There is a distinction here between precision and accuracy. In a corporate environment, they are closely linked: you had better only get precise if you know it’s going to be accurate. But when setting goals for yourself, even in a traditional corporate environment, being precise even at the expense of accuracy will yield the learnings you need to change reality to fit your intentions!
After all, the best way to predict the future is to invent it.
YOUR PROJECTS FORM A NETWORK, WITH INTERFACES DEFINED BY OUTCOMES
What you begin to create as you become more fluent in formulating desired outcomes is a personal productivity network. The Theory of Constraints calls this a Prerequisite Tree or a Necessary Condition Network, described briefly in this slide deck and in my upcoming articles in the TOC101 series.
This network is a map from where you are, to where you want to be. But the waypoints along that path are not “things you have to do.” That leaves you individually responsible for walking every step, expecting no help from anyone or anything.
They are “things that must be true.” And there are many ways for one of those statements to flip from “not true” to “true” that don’t require your direct effort: changes in the economy, software programs coming out with new features, shifts in the competitive landscape, new people coming into your life.
As an example, here is a prerequisite tree we created for transitioning Praxis from Medium to WordPress. It describes what must be true at each stage to proceed to the next:
Each dependency can, of course, be broken out in more detail, revealing what must be true at a fine-grained level for these big milestones to be true. New information coming in or changes in scope can reconfigure the network, as you can see comparing the two more detailed trees below, from early in the project and late in the project:
Prerequisite Tree from early in the project, when dependencies weren’t clear
Prerequisite Tree from late in the project, as dependencies became more clear
By mapping out the network of necessary conditions for a new reality to emerge, you are opening yourself up to serendipity. You are positioning yourself to benefit from unexpected opportunities when they arrive at your doorstep. By elevating your perspective, you are moving from trying to wrangle individual nodes into submission, to managing the network effects, surges and pulses, feedback loops and bottlenecks that make networks so volatile, and powerful.

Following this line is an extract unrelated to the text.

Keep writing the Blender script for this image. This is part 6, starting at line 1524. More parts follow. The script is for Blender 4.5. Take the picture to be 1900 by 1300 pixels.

Your projects are the nodes in your personal productivity network. They are the containers into which information flows, intelligence is applied, and work is performed. Desired outcomes are the interfaces between these nodes, allowing projects to work together and become more than the sum of their parts.
All the guidelines and recommendations I’ve outlined in this article are designed to make those interfaces as clean as possible. A project could be an outstanding success on its own, but if it doesn’t have clean interfaces that can connect it to other projects, it will be a lonely beacon in the night.
Clean interfaces — clear desired outcomes — are what allow a project node to rely on its neighbors. To build upon and extend the momentum of the ones that came before. If it’s unclear where a project begins and ends, it’s like an irregularly shaped, fuzzy node. Like Legos, not having a clean edge means it can never become a piece in a beautiful new creation.
It’s worth adopting a standardized definition of “desired outcome,” even if you don’t accept mine. That’s because you have much bigger things to worry about. You are the manager of the highway system — you can’t afford to be performing safety checks on individual cars. Standardizing and semi-automating the way you formulate your projects allows you to ascend to a higher horizon: managing portfolios of projects.
Any given project on its own is trivial. But as part of a portfolio, they can change the world.